そうこうするうちに情報システム部内でも次の戦略プロジェクトが始まり、「A社内SNSシステム」の優先度は下がっていき、1年後に「A社内SNSシステム」の廃止が決定した。SNSを担当していた情報システム部のスタッフは、システム停止の処理をしながらこう思った。 「結局、社内SNSってなんだったのだろう?」

経営課題解決の手段としてのエンタープライズ2.0

 A社の話を他人事だと思えなかった人もいるかもしれない。現在、似たようなプロジェクトに何らかの形で関わっている方も多いだろう。A社はなぜ失敗したのか。それは、目的がなかったからである。

ブログやSNSを導入した企業に対して「本プロジェクトの目的は何ですか?」と聞くと「情報共有をするためだ」と答える企業が多い。この回答は一見至極、もっともに見えるのだが、よく考えてみると論理的にループしている。「ブログの目的はブログを導入することだ」と言っているに過ぎない。ブログやSNSに代表されるエンタープライズ2.0の活用は、あくまで経営課題解決のための手段である。企業にブログ・SNSを導入したり、マッシュアップの仕組みを導入しただけでは、コストは1銭も下がらないし、ROIもマイナスである。具体的な経営課題をゴールとし、それを如何にしてエンタープライズ2.0で解決できるかを考える必要がある。

このことはよく忘れられがちであるが、極めて大切なポイントである。企業が利益を生み出すためのマシーンである限り、利益に貢献しないエンタープライズ2.0など無用の長物である。エンタープライズ2.0でどのような経営課題を解決するかが大事なのである。例えば、「ダイエット」の例で考えてみよう。「ダイエット」はあくまで手段であり、「ダイエットをするためにダイエットをする」というのはおかしい(そういったストイックな人もいるかもしれないが)。「体重を減らす」というゴールがあり、それを解決する手段として「ダイエット」があるわけである。この因果関係を明確にすることが重要である。

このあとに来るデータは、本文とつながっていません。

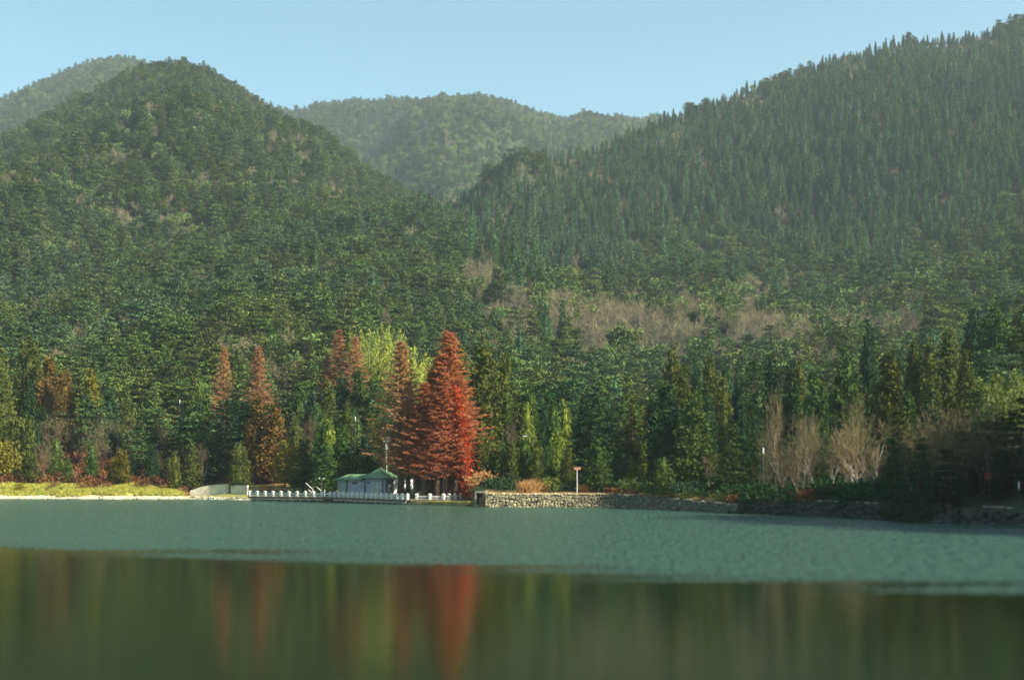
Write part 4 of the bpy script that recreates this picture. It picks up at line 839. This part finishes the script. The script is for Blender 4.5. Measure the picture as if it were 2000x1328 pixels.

ここで因果関係を考える際に有効な「目的-課題-解決策(Goal-Issue-Solution、GISツリー)」というフレームワークを紹介したい(図3-1)。例えば、ある企業が営業部門にブログの導入を行って実現できるのは「営業現場の成功事例・失敗事例の共有」といったことである。これは、「目的」ではなく、「手段(Solution)」である。この結果として、「他の営業が行った成功事例・失敗事例が活用できておらず、商談成約率にばらつきがある」という「課題(Issue)」を解決することができる。そして、最終的に「売上向上」という「ビジネス目標(Goal)」が達成されるのである。


図3-1 GISツリー

この「①解決策(Solution)」→「②課題(Issue)」→「③ビジネス目標(Goal)」という3段階の因果関係を、常に明確に把握することがエンタープライズ2.0を成功させるために欠かせないのである。A社の例は本来手段であるべき「SNS」が自己目的化し、「なんとなく情報共有が必要」というあいまいなゴールのまま、システム導入やプロジェクトの推進自体が目的となってしまったところに敗因がある。目的のないプロジェクトが成功することはないのである。